1. Hydraulic torque impulse generator, comprising:

a motor-rotated drive member (16) including a hydraulic fluid chamber (18) of a generally cylindrical shape;

an output spindle (21) having an impulse receiving rear portion (20) extending into said fluid chamber (18) through an opening (42) in the forward end wall (38) of said fluid chamber (18);

seal means (23, 32, 27, 31) associated with said drive member (16) and said impulse receiving portion (20) of said output spindle (21) and arranged to divide said fluid chamber (18) into at least one high pressure compartment (28) and at least one low pressure compartment (29) during a limited portion of a relative rotation between said drive member (16) and said output spindle (21), thereby producing transient torque impulse generating pressure peaks in said at least one high pressure compartment (28); and

a seal barrier between said output spindle (21) and said drive member (16) for sealing off said fluid chamber (18) from the atmosphere;

said seal barrier comprising:

a substantially nonresilient clearance seal means (43) defined by said output spindle (21) and said fluid chamber end wall (38) for preventing said transient pressure peaks from propagating outside said fluid chamber (18);

a low pressure area (49; 61, 62, 67) defined outside of said fluid chamber (18) and communicating with said fluid chamber (18) through said clearance seal means (43); and

a yieldable partition means (46, 64) partly defining said low pressure area (49; 61, 62, 67) and communicating on one side thereof with said low pressure area (49; 61, 62, 67) and on the other side thereof with the atmosphere, said partition means (46, 64) being arranged to produce volume charges of said low pressure area (49; 61, 62, 67) in relation to occurring volume changes in the hydraulic fluid during operation of the hydraulic torque impulse generator.

2. Impulse generator according to claim 1, wherein said low pressure area (49) comprises a cylinder bore (44) which concentrically surrounds said output spindle (21), said yieldable partition means (46) comprises an annular piston which is movably guided in said cylinder bore (44), and which includes at least one seal ring (47) at its outer periphery for cooperation with said cylinder bore (44) and at least one seal ring (48) at its inner periphery for cooperation with said output spindle (21).

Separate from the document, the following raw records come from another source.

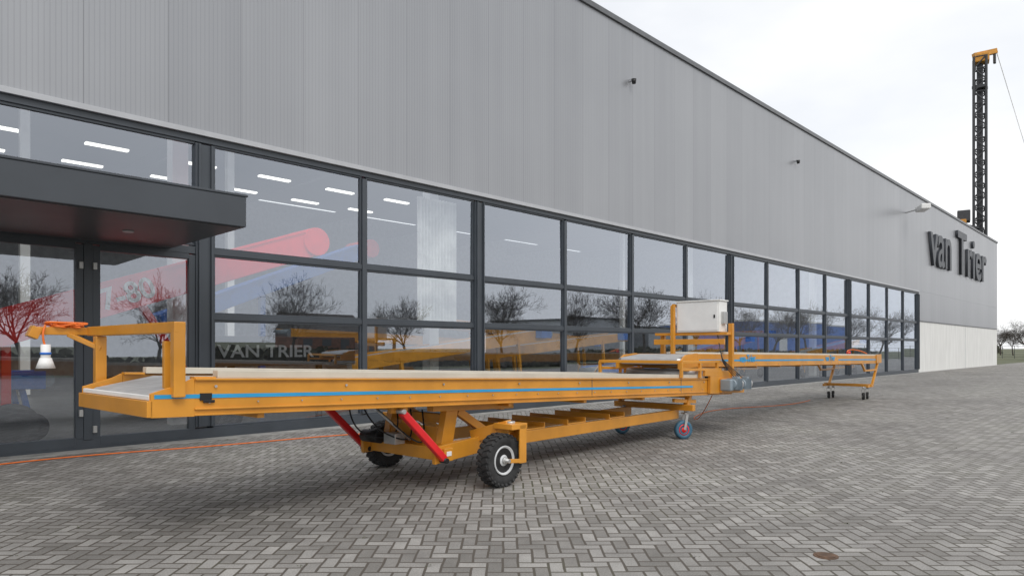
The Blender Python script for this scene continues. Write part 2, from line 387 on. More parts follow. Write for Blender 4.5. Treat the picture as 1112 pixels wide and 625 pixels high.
bld.add('interior_columns', multi_box(cl), WHITE)
bld.add('interior_trusses', multi_box([((x, 29, 9.4), (0.2, 21, 0.5), None) for x in range(-8, 48, 6)]), DARKTRIM)
vs, fs = [], []
for k in range(60):
    x = 9.45+1.1*k/59; y = 12.15+0.05*math.sin(k*1.25)
    vs += [(x, y, 2.0), (x, y, 4.9)]
    if k: fs.append((2*k-2, 2*k, 2*k+1, 2*k-1))
bld.poly('curtain', vs, fs, CURT)

# interior machines
yb = 12.0
rc = Grp('red_conveyor', (5, yb+.4, 0))
def redbeam(g, a, b, mat, h, w=0.8, nm='boom'):
    g.beam(nm, a, b, w, h, mat, bevel=0.02)
    A, B = Vector(a), Vector(b); off = Vector((0, -w/2-0.01, 0))
    g.beam('boom_rail', A+off+Vector((0, 0, h*0.5)), B+off+Vector((0, 0, h*0.5)), 0.04, 0.05, mat)
ra, rb = Vector((1.0, yb+.4, 1.47)), Vector((6.8, yb+.4, 3.55))
redbeam(rc, ra, rb, REDIN, 0.52)
rc.cyl('head_drum', (6.85, yb-.05, 3.57), (6.85, yb+.85, 3.57), 0.27, REDIN)
rc.beam('boom_leg', (3.8, yb+.4, 2.3), (5.0, yb+.4, 0.35), 0.12, 0.12, REDIN)
rc.beam('boom_leg', (2.0, yb+.4, 1.6), (2.0, yb+.4, 0.3), 0.12, 0.12, REDIN)
rc.lathe('wheel', [(-.1, .2), (-.1, .33), (.1, .33), (.1, .2)], (5.0, yb-.1, 0.38), (0, 1, 0), RUBBER)
rc.lathe('wheel', [(-.1, .2), (-.1, .33), (.1, .33), (.1, .2)], (2.0, yb-.1, 0.38), (0, 1, 0), RUBBER)
ang = -math.atan2(rb.z-ra.z, rb.x-ra.x)
Rt = Matrix.Rotation(ang, 3, 'Y') @ Euler((math.pi/2, 0, 0)).to_matrix()
q = ra.lerp(rb, 0.375)
rc.text('boom_number', '7-80', (q.x, yb-0.012, q.z-0.16), 0.46, WHITE, rotm=Rt, off=0.010)
bc_ = Grp('blue_conveyor', (10, 14.6, 0))
redbeam(bc_, (4.8, 14.6, 2.0), (9.6, 14.6, 3.95), BLUEM, 0.35)
bc_.cyl('head_drum', (9.6, 14.15, 3.95), (9.6, 15.05, 3.95), 0.22, REDIN)
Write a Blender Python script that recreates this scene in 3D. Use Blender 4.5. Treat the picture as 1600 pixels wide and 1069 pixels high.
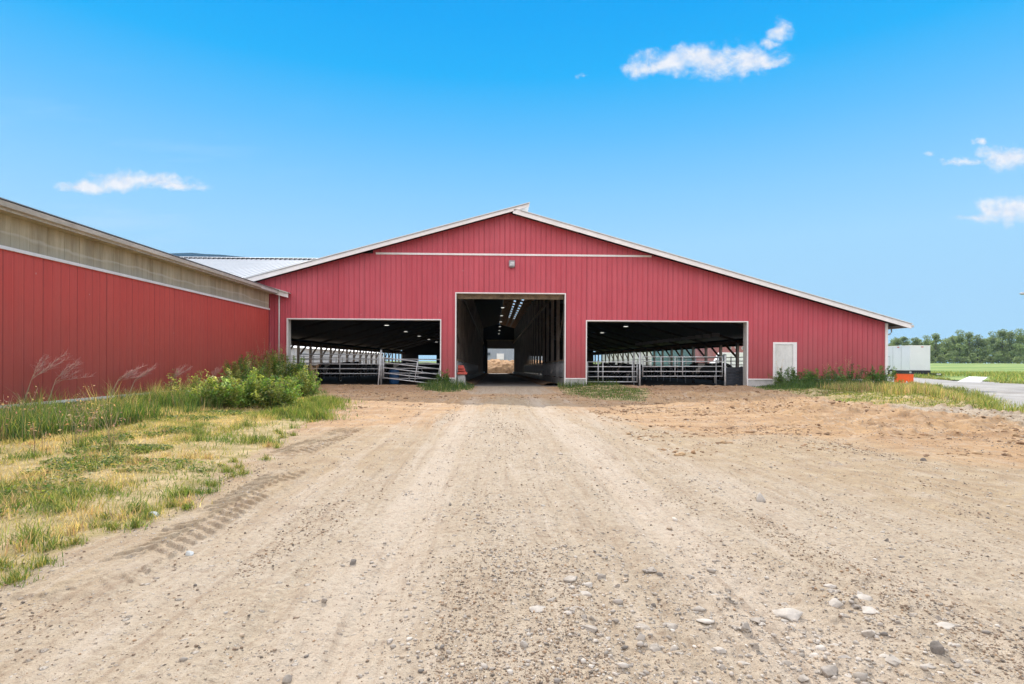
import bpy, math, random
import numpy as np
from mathutils import Matrix, Vector
R=math.radians
random.seed(7); RNG=np.random.default_rng(11)
S=bpy.context.scene
for o in list(bpy.data.objects): bpy.data.objects.remove(o)
COL=S.collection
# ------------------------------------------------------------------ camera model
ORD=['first','second','third','fourth','fifth','sixth','seventh','eighth','ninth','tenth','eleventh','twelfth','thirteenth','fourteenth','fifteenth','sixteenth','seventeenth','eighteenth','nineteenth','twentieth','twenty-first','twenty-second']
F=889.0; H=1.35; D=30.5
psi=math.atan(28/F); th=0.0045
fw=Vector((math.sin(psi),math.cos(psi),0)); rt0=Vector((math.cos(psi),-math.sin(psi),0)); up0=Vector((0,0,1))
rt=rt0*math.cos(th)+up0*math.sin(th); up=up0*math.cos(th)-rt0*math.sin(th)
CAM=Vector((0,0,H))
def P(u,v,Y=D):
    d=fw+rt*((u-800)/F)+up*((564.9-v)/F); return CAM+d*(Y/d.y)
def G(u,v,z=0.0):
    d=fw+rt*((u-800)/F)+up*((564.9-v)/F); return CAM+d*((z-H)/d.z)
cam=bpy.data.cameras.new('camera'); co=bpy.data.objects.new('camera',cam); COL.objects.link(co)
cam.sensor_width=36; cam.lens=20; cam.sensor_fit='HORIZONTAL'; cam.shift_y=30.4/1600; cam.clip_end=20000; cam.clip_start=.05
co.matrix_world=Matrix(((rt.x,up.x,-fw.x,0),(rt.y,up.y,-fw.y,0),(rt.z,up.z,-fw.z,H),(0,0,0,1)))
S.camera=co
# ------------------------------------------------------------------ noise
def _h(ix,iy,seed):
    n=(ix.astype(np.int64)*374761393+iy.astype(np.int64)*668265263+seed*974634777)&0xffffffff
    n=((n^(n>>13))*1274126177)&0xffffffff
    return ((n^(n>>16))&0xffff)/65535.0
def vn(x,y,seed=0):
    x=np.asarray(x,float); y=np.asarray(y,float)
    ix=np.floor(x); iy=np.floor(y); fx=x-ix; fy=y-iy; fx=fx*fx*(3-2*fx); fy=fy*fy*(3-2*fy)
    a=_h(ix,iy,seed);b=_h(ix+1,iy,seed);c=_h(ix,iy+1,seed);d=_h(ix+1,iy+1,seed)
    return (a*(1-fx)+b*fx)*(1-fy)+(c*(1-fx)+d*fx)*fy
def fbm(x,y,seed=0,o=4):
    s=0;a=.5;t=0
    for i in range(o):
        s=s+a*vn(np.asarray(x)*2**i+17*i,np.asarray(y)*2**i+31*i,seed+i); t+=a; a*=.5
    return s/t
def ss(a,b,x):
    t=np.clip((np.asarray(x,float)-a)/(b-a),0,1); return t*t*(3-2*t)
def inpoly(x,y,poly):
    x=np.asarray(x,float);y=np.asarray(y,float);r=np.zeros(x.shape,bool);n=len(poly)
    for i in range(n):
        x1,y1=poly[i];x2,y2=poly[(i+1)%n]
        if y1==y2: continue
        c=((y1>y)!=(y2>y))&(x<(x2-x1)*(y-y1)/(y2-y1)+x1); r^=c
    return r
def polydist(x,y,poly):
    """signed distance, positive inside"""
    x=np.asarray(x,float);y=np.asarray(y,float);d=np.full(x.shape,1e9);n=len(poly)
    for i in range(n):
        x1,y1=poly[i];x2,y2=poly[(i+1)%n];dx=x2-x1;dy=y2-y1
        t=np.clip(((x-x1)*dx+(y-y1)*dy)/(dx*dx+dy*dy+1e-12),0,1)
        d=np.minimum(d,np.hypot(x-x1-t*dx,y-y1-t*dy))
    return np.where(inpoly(x,y,poly),d,-d)
def wpoly(pts): return [tuple(G(u,v)[:2]) for u,v in pts]
# ------------------------------------------------------------------ regions
e=wpoly([(0,922),(45,905),(95,868),(150,842),(225,822),(290,795),(330,768),(395,727),(440,690),(470,668),(515,652),(533,638),(531,628),(512,622)])
VERGE=[(-6,1.0),(-4.2,2.6)]+e+[(-6.6,23.5),(-7.6,25.5),(-9.2,28),(-10.4,30.1),(-12.5,30.1),(-12.5,1.0)]
BANK=wpoly([(1160,604),(1200,613),(1262,622),(1320,632),(1400,634),(1470,642),(1530,647),(1592,651),(1592,645),(1562,637),(1522,623),(1490,613),(1452,604),(1422,600.5)])+[(24,36),(21.5,36),(21.2,30.2),(13.4,30.2)]
PATH=wpoly([(1395,632),(1470,641),(1530,646),(1592,650),(1760,668),(1760,690),(1600,668),(1530,656),(1450,647),(1395,640)])
MIDG=wpoly([(868,601),(880,617),(940,625),(1005,628),(1022,618),(1016,610),(985,607),(960,604),(945,600.5)])
LEFTG=wpoly([(650,606),(665,612),(700,614),(738,609),(744,601),(735,598),(680,597)])
ROAD=wpoly([(1415,600),(1452,604),(1490,613),(1522,623),(1562,637),(1592,645),(1760,664),(2300,690),(2300,602),(1600,600.5),(1545,597),(1495,596),(1440,591)])+[(36,64),(23.5,64),(23,40)]
def gz(x,y):
    x=np.asarray(x,float);y=np.asarray(y,float)
    wx=1-ss(21,27,x)
    z=-1.25*np.clip((y-31)/91,0,1)*wx
    z=z+1.25*ss(60,300,y)*(ss(21,30,x))*1.0+ (1.9)*ss(150,420,y)*wx
    return z
def ghi(x,y):
    """terrain with its small relief"""
    x=np.asarray(x,float);y=np.asarray(y,float);z=gz(x,y)
    near=1-ss(45,70,y)
    inb=(1-ss(29.2,30.6,y)+ss(121,123,y))
    z=z+near*inb*(0.06*(fbm(x*.35,y*.35,3)-.5)+0.05*(fbm(x*1.7,y*1.1,5)-.5))
    # wheel ruts running to the door
    w=np.exp(-((x+.75)/.33)**2)+np.exp(-((x-1.35)/.33)**2)
    z=z-0.03*w*inb*near
    z=z+0.028*(fbm(x*5.5+.6*np.sin(y*.3),y*.35,9)-.5)*near*inb*ss(-5,-3,x)*(1-ss(5,7,x))
    # fine relief
    fine=(1-ss(9,20,y))
    z=z+fine*(0.012*(fbm(x*5,y*5,21)-.5)+0.013*(fbm(x*26,y*26,25,3)-.5)+.010*np.clip(fbm(x*13,y*13,27,3)-.6,0,1)*4)
    # rough stony patch bottom right
    rp=np.exp(-(((x-1.6)/1.7)**2+((y-3.0)/1.2)**2))
    z=z+rp*0.045*np.clip(fbm(x*9,y*9,33)-.48,0,1)*2
    # narrow tyre grooves converging on the door line
    for gx,ga,sd in ((-1.32,.020,1),(-1.08,.016,2),(-.62,.018,3),(-.30,.014,4),(.55,.012,5),(.98,.018,6),(1.25,.020,7),(1.62,.018,8),(2.15,.012,9)):
        xx=x-(gx+.10*np.sin(y*.21+sd*1.7)+.05*np.sin(y*.6+sd)); z=z-ga*np.exp(-(xx/.055)**2)*ss(.3,.55,vn(y*.35,x*0+sd,70+sd))*near*inb*(1+.06*y)
    # churned dirt bands in the mid right and by the openings
    c=ss(4.5,8,x)*(1-ss(26,30,x))*ss(8.5,11.5,y)*(1-ss(22,27,y))*(1-ss(-1.0,.3,polydist(x,y,ROAD)))
    lum=fbm(x*.9,y*1.9,41)
    z=z+c*(0.20*np.clip(lum-.48,0,1)*2+0.13*np.clip(fbm(x*3.0,y*4.6,43)-.50,0,1)*2.4+.05*np.clip(fbm(x*7,y*9,44)-.5,0,1)*2)
    c2=ss(20,26,y)*inb*ss(-10,-8.5,x)*(1-ss(13,15,x))*(1-np.exp(-((x-.8)/2.4)**4))
    z=z+c2*(.10*np.clip(fbm(x*1.4,y*2.1,47)-.42,0,1)*2+.05*np.clip(fbm(x*4,y*6,49)-.5,0,1)*2)
    # mound at thresholds
    z=z+.10*np.exp(-((y-29.6)/1.0)**2)*inb*ss(4,6,x)*(1-ss(13,14,x))
    z=z+.08*np.exp(-((y-29.6)/1.0)**2)*ss(-10,-8.5,x)*(1-ss(-4,-3,x))
    # verge stands a little prouder
    d=polydist(x,y,VERGE) if x.size<2_000_000 else 0
    z=z+.05*ss(0,1.2,d)+ .16*ss(2.2,5.0,d)*np.clip((-x-7)/4,0,1)
    d=polydist(x,y,BANK); z=z+.10*ss(0,1.5,d)
    return z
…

3. Impulse generator according to claim 2, comprising a spring means (50) for biasing said annular piston (46) toward a decreasing volume of said low pressure area (49).

4. Impulse generator according to claim 1, wherein said low pressure area (61, 62, 67) comprises a cylinder bore (62) which is located within and extends coaxially with said output spindle (21), and a radially extending passage (67) connecting said cylinder bore (62) to the outside of said output spindle (21), said yieldable partition means comprising a piston (64) which is sealingly guided in said cylinder bore (62) and biassed by a spring means (65) toward said low pressure area (61, 62, 67).